Today, Congressman Joe Courtney (CT-02), Senator Blumenthal, and Senator Murphy highlighted the announcement from last week’s Mid-Atlantic Fishery Management Council (MAFMC) meeting that the MAFMC would be recommending changes to the Fishery Management Plan Summer Flounder that increase the quota for Connecticut commercial fishermen.
Before the meeting, Courtney, Blumenthal, and Murphy wrote a letter to the MAFMC and the Atlantic States Marine Fisheries Commission (ASMFC) urging increased quotas be allocated to Connecticut fishermen.
“We believe that the MAFMC continues to shortchange New England states when it comes to commercial summer flounder quotas,” Courtney, Blumenthal, and Murphy argued in their letter.“New England fishermen—including many of our constituents who have spent their lives fishing in southern New England Waters—have consistently voiced their concerns regarding summer flounder quotas set by the MAFMC.”
Last week, the MAFMC and the ASMFC increased the annual commercial quota for summer flounder for 2019-2021 to 11.53 million pounds. The groups also set new state commercial allocations for quota that exceed 9.55 million pounds. Rather than the inequitable allocation on quota up to 9.55 million pounds for New England fishermen, the new allocation of additional summer flounder quota is equally distributed among mid-Atlantic and southern New England states.
Source: Atlantic States Marine Fisheries Commission
Warming ocean temperatures are causing some fish stocks that had formerly been more prevalent in the mid-Atlantic to migrate further north than they had before, including popular targets for fishermen such as summer flounder. The changing migration patterns of fish stocks mean that many fishermen from mid-Atlantic states, such as North Carolina, are now regularly venturing farther north from their traditional fishing grounds, bringing them into direct competition with New England vessels operating off the coasts of Connecticut and Rhode Island.
Fishing regulations for different fish stocks in U.S. waters are managed by a series of Regional Fishery Management Councils. Among the specific items that these councils regulate are the fishing quotas, or amount of a specific fish species that a fishing boat may catch.

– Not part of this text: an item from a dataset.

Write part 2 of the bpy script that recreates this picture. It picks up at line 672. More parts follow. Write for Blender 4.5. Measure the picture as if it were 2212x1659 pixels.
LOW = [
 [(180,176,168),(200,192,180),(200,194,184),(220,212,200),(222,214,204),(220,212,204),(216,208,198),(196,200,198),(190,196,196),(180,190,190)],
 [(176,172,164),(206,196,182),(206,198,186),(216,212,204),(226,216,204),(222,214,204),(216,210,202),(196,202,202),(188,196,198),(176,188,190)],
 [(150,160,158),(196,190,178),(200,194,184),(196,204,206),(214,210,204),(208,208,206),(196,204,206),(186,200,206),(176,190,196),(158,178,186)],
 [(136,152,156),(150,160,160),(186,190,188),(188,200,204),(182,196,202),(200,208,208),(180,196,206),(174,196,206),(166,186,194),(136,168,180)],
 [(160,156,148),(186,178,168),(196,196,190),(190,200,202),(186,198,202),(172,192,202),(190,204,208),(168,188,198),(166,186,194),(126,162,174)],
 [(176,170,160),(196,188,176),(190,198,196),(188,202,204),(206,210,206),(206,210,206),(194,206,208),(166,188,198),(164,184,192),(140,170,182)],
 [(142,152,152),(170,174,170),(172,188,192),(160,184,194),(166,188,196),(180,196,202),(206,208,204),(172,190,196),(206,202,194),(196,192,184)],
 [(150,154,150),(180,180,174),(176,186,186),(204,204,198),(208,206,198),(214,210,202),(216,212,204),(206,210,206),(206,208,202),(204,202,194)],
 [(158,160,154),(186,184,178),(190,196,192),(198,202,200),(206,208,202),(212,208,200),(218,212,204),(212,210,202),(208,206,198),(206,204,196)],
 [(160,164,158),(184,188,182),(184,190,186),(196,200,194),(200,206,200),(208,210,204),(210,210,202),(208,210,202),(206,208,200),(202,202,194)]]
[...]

The mid-Atlantic fishermen, under the jurisdiction of MAFMC, can harvest substantially more summer flounder, black seabass, and scup than the northeast fisherman, who are a part of the New England Fisheries Management Council. While New England fishermen are catching more and more of these species in their nets, they are forced to continually throw many of these fish back into the water.
The mid-Atlantic fishermen operating in the same area can at times legally take more than 10 times the catch of the New England vessels. Courtney, Blumenthal, and Murphy, along with several colleagues from Connecticut and Massachusetts, first wrote to the U.S. Department of Commerce about these inequities in 2016.